_Provided data_.
* * *
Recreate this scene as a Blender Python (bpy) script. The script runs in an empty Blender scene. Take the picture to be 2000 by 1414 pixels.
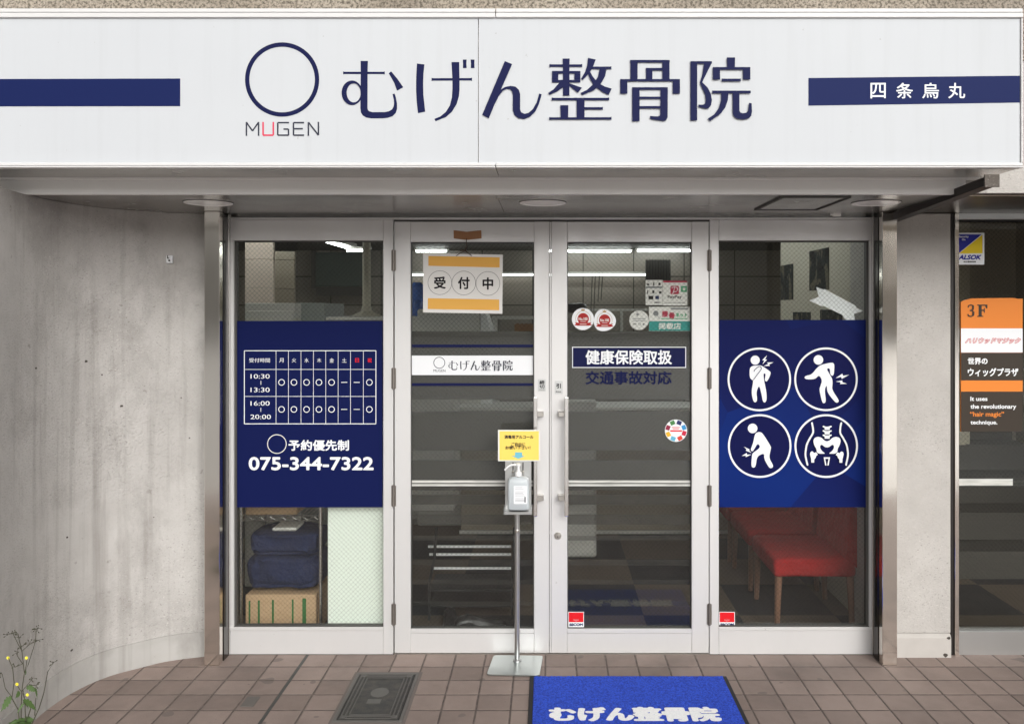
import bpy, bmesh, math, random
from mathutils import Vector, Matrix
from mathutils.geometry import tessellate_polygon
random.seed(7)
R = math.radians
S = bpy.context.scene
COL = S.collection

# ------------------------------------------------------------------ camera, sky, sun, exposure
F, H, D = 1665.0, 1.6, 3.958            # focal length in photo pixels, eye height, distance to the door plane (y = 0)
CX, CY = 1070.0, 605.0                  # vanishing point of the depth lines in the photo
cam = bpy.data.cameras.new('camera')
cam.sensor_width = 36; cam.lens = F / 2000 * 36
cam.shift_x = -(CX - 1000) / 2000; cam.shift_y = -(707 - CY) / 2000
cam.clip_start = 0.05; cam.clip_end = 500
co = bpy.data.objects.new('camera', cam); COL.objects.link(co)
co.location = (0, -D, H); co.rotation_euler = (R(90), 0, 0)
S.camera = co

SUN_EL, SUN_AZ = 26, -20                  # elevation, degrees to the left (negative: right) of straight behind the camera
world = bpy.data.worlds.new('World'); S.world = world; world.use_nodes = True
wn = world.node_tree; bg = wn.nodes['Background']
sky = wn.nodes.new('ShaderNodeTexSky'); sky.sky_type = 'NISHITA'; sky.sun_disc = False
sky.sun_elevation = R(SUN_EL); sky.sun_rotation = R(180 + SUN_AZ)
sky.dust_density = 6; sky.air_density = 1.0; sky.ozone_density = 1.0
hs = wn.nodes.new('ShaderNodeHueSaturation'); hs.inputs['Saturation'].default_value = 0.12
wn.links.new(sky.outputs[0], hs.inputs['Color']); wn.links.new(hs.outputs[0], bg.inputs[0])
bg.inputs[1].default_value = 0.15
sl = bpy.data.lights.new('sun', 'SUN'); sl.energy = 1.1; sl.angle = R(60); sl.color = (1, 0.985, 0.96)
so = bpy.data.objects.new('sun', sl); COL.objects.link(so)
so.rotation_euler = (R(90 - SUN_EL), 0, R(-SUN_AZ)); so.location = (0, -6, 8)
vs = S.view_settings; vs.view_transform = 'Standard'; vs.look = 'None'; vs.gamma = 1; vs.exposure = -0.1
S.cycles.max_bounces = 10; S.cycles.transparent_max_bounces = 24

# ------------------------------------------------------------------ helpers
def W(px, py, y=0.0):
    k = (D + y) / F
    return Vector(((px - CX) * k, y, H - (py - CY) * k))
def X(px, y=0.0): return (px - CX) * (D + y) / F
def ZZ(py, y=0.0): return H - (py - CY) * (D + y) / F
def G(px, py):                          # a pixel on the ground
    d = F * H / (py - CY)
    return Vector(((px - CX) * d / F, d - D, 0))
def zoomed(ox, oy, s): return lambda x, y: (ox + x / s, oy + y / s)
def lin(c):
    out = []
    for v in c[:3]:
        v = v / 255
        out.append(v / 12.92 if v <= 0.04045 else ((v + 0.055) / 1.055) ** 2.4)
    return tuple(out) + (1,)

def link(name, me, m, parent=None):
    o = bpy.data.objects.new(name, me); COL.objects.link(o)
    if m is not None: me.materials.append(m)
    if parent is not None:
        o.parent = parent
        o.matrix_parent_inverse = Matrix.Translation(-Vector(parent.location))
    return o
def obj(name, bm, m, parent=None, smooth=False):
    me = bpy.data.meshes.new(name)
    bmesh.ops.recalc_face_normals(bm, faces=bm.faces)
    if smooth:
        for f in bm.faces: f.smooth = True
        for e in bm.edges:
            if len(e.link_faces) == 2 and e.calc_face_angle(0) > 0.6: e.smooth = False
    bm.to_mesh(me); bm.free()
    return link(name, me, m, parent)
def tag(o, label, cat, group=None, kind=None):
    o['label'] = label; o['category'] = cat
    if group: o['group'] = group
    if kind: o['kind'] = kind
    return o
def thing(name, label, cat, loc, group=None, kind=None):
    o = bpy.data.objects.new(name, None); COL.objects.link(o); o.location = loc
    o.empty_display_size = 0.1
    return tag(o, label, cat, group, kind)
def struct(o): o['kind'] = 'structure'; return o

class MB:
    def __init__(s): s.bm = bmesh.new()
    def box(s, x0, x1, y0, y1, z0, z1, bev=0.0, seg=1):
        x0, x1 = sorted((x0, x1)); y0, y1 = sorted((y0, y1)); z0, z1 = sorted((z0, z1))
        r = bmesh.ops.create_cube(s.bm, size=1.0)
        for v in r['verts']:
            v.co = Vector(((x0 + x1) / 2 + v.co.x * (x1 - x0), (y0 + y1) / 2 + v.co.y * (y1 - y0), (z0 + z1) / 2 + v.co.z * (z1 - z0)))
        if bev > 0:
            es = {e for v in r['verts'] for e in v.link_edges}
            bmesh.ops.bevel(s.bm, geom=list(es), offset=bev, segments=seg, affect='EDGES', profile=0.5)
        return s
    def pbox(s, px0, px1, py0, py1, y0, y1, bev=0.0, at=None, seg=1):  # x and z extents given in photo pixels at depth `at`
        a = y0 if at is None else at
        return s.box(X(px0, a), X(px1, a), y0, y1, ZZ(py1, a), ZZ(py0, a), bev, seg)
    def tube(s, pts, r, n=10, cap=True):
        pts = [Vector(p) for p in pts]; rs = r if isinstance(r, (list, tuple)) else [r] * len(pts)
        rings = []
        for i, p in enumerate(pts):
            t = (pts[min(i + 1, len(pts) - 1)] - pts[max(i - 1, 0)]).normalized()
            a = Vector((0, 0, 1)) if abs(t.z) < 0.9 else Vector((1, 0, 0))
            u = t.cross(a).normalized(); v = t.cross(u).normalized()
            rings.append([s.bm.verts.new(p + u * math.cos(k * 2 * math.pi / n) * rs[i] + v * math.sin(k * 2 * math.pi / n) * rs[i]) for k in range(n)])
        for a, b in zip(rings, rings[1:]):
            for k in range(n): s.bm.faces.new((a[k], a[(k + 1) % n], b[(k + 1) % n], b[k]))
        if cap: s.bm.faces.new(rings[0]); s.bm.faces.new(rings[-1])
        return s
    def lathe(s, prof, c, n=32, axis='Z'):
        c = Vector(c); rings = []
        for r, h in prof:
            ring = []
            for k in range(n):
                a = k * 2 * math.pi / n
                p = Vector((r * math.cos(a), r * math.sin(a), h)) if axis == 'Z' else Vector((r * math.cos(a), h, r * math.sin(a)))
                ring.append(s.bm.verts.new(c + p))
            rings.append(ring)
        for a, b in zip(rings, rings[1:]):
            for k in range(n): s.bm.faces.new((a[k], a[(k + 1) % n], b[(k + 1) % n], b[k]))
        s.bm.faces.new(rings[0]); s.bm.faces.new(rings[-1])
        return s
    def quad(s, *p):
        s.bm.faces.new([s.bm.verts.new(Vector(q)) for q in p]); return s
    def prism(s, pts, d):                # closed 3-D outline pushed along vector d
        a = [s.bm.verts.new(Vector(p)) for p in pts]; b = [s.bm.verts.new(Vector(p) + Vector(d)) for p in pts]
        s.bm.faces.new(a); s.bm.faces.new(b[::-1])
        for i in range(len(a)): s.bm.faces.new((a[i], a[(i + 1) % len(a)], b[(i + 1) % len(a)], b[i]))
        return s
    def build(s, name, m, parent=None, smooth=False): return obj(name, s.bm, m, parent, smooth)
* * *
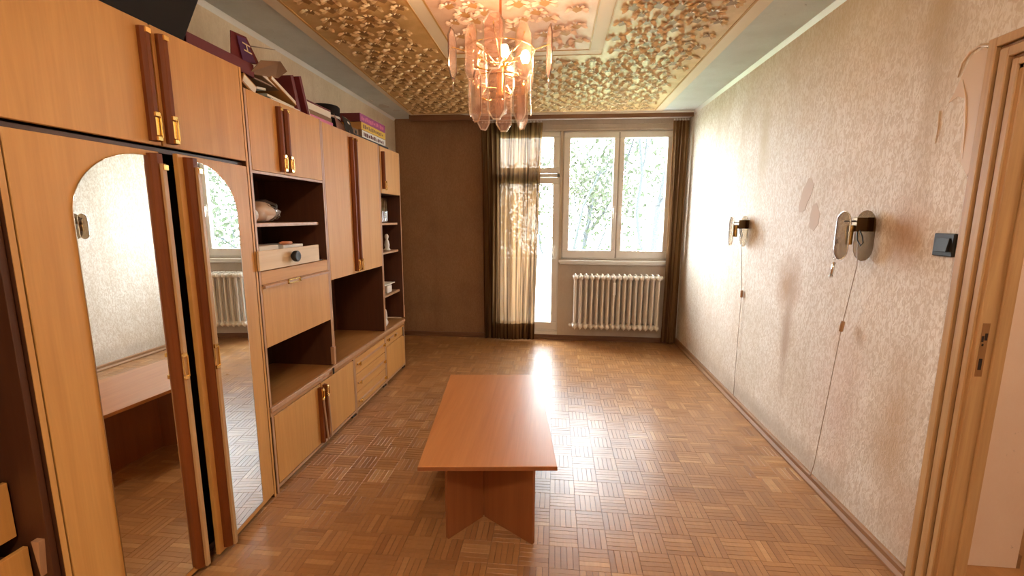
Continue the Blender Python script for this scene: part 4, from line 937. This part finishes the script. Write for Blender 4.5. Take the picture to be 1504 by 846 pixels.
* * *
_What to work on_. Nothing but the lines from the one with "Recreate this scene" through the one with "S.camera = co" is to be copied, exactly and ends included. Leave pictures out.

_Final result_.
Recreate this scene as a Blender Python (bpy) script. The script runs in an empty Blender scene. Take the picture to be 2000 by 1414 pixels.
import bpy, bmesh, math, random
from mathutils import Vector, Matrix
from mathutils.geometry import tessellate_polygon
random.seed(7)
R = math.radians
S = bpy.context.scene
COL = S.collection

# ------------------------------------------------------------------ camera, sky, sun, exposure
F, H, D = 1665.0, 1.6, 3.958            # focal length in photo pixels, eye height, distance to the door plane (y = 0)
CX, CY = 1070.0, 605.0                  # vanishing point of the depth lines in the photo
cam = bpy.data.cameras.new('camera')
cam.sensor_width = 36; cam.lens = F / 2000 * 36
cam.shift_x = -(CX - 1000) / 2000; cam.shift_y = -(707 - CY) / 2000
cam.clip_start = 0.05; cam.clip_end = 500
co = bpy.data.objects.new('camera', cam); COL.objects.link(co)
co.location = (0, -D, H); co.rotation_euler = (R(90), 0, 0)
S.camera = co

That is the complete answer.